実演鑑賞
満足度★★★★
小学校2年生から27歳迄、その約20年間という長い時間軸を紡いだ女性2人の心の彷徨劇。たしかに 生活環境や生き方が違う2人の女性を描いているが、何故か1人の女性が立ち上がる合わせ鏡のような存在に思える。家庭環境・境遇という条件(物質)的違い、物事に対する思考(精神)的違い、その溝のようなものが年齢とともに少しずつ大きくなり、いつの間にか疎遠になる。学校やクラスが違えば、会うことも少なくなり といった経験は誰にでもあるだろう。
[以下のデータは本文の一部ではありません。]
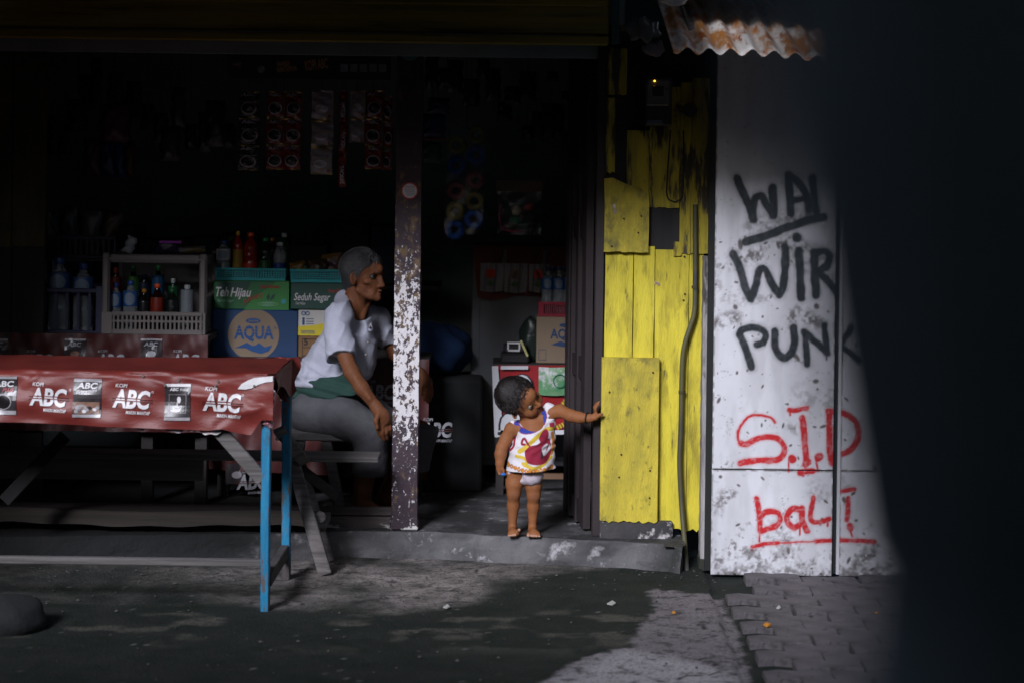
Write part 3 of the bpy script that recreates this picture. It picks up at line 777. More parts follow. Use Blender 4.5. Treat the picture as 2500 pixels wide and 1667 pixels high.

そんな等身大の女性を描いている。
27歳迄の生き様は、順調・不遇といった対照的な描き方だが、その根本には(自己)承認欲求 その腹の底が透けて見えてくる。お互い、自分の方が自分らしく生きているといったプライドをちらつかせる。相手の中に嫌いな自分の姿をみる その不気味、不穏な感情が怖い。しかし共通点があれば独特・相違点もある。その違いを受容できるか否か を問うているような気がする。コロナ禍を経て不寛容といった風潮が広がったが、そんな世相を人間観察をするといった視点で捉えた好作品。
ちなみに、客席はL字型で座る位置によって観え方が違うかも…。